— Start Recorded data —

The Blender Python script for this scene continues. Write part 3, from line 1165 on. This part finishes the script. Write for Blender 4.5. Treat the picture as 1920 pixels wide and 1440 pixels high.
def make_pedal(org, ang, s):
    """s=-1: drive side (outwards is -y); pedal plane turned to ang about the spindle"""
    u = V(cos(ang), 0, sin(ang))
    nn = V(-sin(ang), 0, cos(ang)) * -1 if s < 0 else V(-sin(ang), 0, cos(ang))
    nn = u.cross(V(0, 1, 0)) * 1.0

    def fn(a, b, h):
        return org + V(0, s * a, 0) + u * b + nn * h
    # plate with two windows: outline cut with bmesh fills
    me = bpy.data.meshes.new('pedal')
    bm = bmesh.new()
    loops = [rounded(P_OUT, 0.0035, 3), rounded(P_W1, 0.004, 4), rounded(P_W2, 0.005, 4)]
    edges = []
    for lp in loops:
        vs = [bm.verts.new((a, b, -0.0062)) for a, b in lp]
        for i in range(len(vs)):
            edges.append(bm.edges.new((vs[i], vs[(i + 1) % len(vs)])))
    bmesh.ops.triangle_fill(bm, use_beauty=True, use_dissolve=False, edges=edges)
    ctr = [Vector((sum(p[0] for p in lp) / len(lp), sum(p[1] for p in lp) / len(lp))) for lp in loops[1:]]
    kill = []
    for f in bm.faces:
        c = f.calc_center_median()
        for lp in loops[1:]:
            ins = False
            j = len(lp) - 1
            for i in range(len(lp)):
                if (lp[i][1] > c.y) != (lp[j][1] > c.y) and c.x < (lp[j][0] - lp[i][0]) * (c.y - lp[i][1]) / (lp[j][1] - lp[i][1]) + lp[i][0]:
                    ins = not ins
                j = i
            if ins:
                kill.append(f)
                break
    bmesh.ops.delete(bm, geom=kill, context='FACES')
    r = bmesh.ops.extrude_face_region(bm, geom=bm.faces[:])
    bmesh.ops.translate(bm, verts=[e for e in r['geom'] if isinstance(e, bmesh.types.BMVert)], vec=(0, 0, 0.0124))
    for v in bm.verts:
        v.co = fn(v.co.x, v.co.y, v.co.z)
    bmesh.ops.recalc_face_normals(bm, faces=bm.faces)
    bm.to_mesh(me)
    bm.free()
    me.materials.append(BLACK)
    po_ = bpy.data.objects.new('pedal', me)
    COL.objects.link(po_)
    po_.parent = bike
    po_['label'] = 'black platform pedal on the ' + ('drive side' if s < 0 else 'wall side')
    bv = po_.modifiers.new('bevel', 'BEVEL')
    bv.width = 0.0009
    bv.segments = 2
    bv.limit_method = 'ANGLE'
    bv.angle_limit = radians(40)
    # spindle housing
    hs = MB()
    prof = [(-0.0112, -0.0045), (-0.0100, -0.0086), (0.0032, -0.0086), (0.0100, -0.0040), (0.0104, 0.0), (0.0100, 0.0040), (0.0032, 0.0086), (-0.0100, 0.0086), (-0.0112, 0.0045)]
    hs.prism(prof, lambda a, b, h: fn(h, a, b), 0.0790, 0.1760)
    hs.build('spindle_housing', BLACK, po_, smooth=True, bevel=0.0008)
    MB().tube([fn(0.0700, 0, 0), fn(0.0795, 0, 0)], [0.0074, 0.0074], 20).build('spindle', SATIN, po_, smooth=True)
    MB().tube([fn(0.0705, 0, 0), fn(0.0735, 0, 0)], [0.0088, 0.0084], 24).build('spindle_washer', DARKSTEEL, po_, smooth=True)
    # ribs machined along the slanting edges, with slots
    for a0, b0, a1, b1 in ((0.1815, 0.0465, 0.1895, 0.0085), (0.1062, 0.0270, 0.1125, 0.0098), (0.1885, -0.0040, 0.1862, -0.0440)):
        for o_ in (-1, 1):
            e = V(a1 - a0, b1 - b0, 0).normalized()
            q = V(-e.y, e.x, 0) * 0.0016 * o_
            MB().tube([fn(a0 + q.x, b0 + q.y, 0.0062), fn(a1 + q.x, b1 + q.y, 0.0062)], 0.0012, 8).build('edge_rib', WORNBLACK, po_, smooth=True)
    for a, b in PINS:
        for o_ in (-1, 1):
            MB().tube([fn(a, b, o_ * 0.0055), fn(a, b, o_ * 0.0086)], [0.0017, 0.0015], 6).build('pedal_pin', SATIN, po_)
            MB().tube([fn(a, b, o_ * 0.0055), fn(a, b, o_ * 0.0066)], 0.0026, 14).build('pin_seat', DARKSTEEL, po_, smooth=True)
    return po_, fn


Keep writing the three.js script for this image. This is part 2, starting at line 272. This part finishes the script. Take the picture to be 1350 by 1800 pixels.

— End Recorded data —

# [Work to be completed]
Transcribe all of the lines in the records precisely.

# [Response to the exercise]
The Blender Python script for this scene continues. Write part 3, from line 1165 on. This part finishes the script. Write for Blender 4.5. Treat the picture as 1920 pixels wide and 1440 pixels high.
def make_pedal(org, ang, s):
    """s=-1: drive side (outwards is -y); pedal plane turned to ang about the spindle"""
    u = V(cos(ang), 0, sin(ang))
    nn = V(-sin(ang), 0, cos(ang)) * -1 if s < 0 else V(-sin(ang), 0, cos(ang))
    nn = u.cross(V(0, 1, 0)) * 1.0

    def fn(a, b, h):
        return org + V(0, s * a, 0) + u * b + nn * h
    # plate with two windows: outline cut with bmesh fills
    me = bpy.data.meshes.new('pedal')
    bm = bmesh.new()
    loops = [rounded(P_OUT, 0.0035, 3), rounded(P_W1, 0.004, 4), rounded(P_W2, 0.005, 4)]
    edges = []
    for lp in loops:
        vs = [bm.verts.new((a, b, -0.0062)) for a, b in lp]
        for i in range(len(vs)):
            edges.append(bm.edges.new((vs[i], vs[(i + 1) % len(vs)])))
    bmesh.ops.triangle_fill(bm, use_beauty=True, use_dissolve=False, edges=edges)
    ctr = [Vector((sum(p[0] for p in lp) / len(lp), sum(p[1] for p in lp) / len(lp))) for lp in loops[1:]]
    kill = []
    for f in bm.faces:
        c = f.calc_center_median()
        for lp in loops[1:]:
            ins = False
            j = len(lp) - 1
            for i in range(len(lp)):
                if (lp[i][1] > c.y) != (lp[j][1] > c.y) and c.x < (lp[j][0] - lp[i][0]) * (c.y - lp[i][1]) / (lp[j][1] - lp[i][1]) + lp[i][0]:
                    ins = not ins
                j = i
            if ins:
                kill.append(f)
                break
    bmesh.ops.delete(bm, geom=kill, context='FACES')
    r = bmesh.ops.extrude_face_region(bm, geom=bm.faces[:])
    bmesh.ops.translate(bm, verts=[e for e in r['geom'] if isinstance(e, bmesh.types.BMVert)], vec=(0, 0, 0.0124))
    for v in bm.verts:
        v.co = fn(v.co.x, v.co.y, v.co.z)
    bmesh.ops.recalc_face_normals(bm, faces=bm.faces)
    bm.to_mesh(me)
    bm.free()
    me.materials.append(BLACK)
    po_ = bpy.data.objects.new('pedal', me)
    COL.objects.link(po_)
    po_.parent = bike
    po_['label'] = 'black platform pedal on the ' + ('drive side' if s < 0 else 'wall side')
    bv = po_.modifiers.new('bevel', 'BEVEL')
    bv.width = 0.0009
    bv.segments = 2
    bv.limit_method = 'ANGLE'
    bv.angle_limit = radians(40)
    # spindle housing
    hs = MB()
    prof = [(-0.0112, -0.0045), (-0.0100, -0.0086), (0.0032, -0.0086), (0.0100, -0.0040), (0.0104, 0.0), (0.0100, 0.0040), (0.0032, 0.0086), (-0.0100, 0.0086), (-0.0112, 0.0045)]
    hs.prism(prof, lambda a, b, h: fn(h, a, b), 0.0790, 0.1760)
    hs.build('spindle_housing', BLACK, po_, smooth=True, bevel=0.0008)
    MB().tube([fn(0.0700, 0, 0), fn(0.0795, 0, 0)], [0.0074, 0.0074], 20).build('spindle', SATIN, po_, smooth=True)
    MB().tube([fn(0.0705, 0, 0), fn(0.0735, 0, 0)], [0.0088, 0.0084], 24).build('spindle_washer', DARKSTEEL, po_, smooth=True)
    # ribs machined along the slanting edges, with slots
    for a0, b0, a1, b1 in ((0.1815, 0.0465, 0.1895, 0.0085), (0.1062, 0.0270, 0.1125, 0.0098), (0.1885, -0.0040, 0.1862, -0.0440)):
        for o_ in (-1, 1):
            e = V(a1 - a0, b1 - b0, 0).normalized()
            q = V(-e.y, e.x, 0) * 0.0016 * o_
            MB().tube([fn(a0 + q.x, b0 + q.y, 0.0062), fn(a1 + q.x, b1 + q.y, 0.0062)], 0.0012, 8).build('edge_rib', WORNBLACK, po_, smooth=True)
    for a, b in PINS:
        for o_ in (-1, 1):
            MB().tube([fn(a, b, o_ * 0.0055), fn(a, b, o_ * 0.0086)], [0.0017, 0.0015], 6).build('pedal_pin', SATIN, po_)
            MB().tube([fn(a, b, o_ * 0.0055), fn(a, b, o_ * 0.0066)], 0.0026, 14).build('pin_seat', DARKSTEEL, po_, smooth=True)
    return po_, fn


Keep writing the three.js script for this image. This is part 2, starting at line 272. This part finishes the script. Take the picture to be 1350 by 1800 pixels.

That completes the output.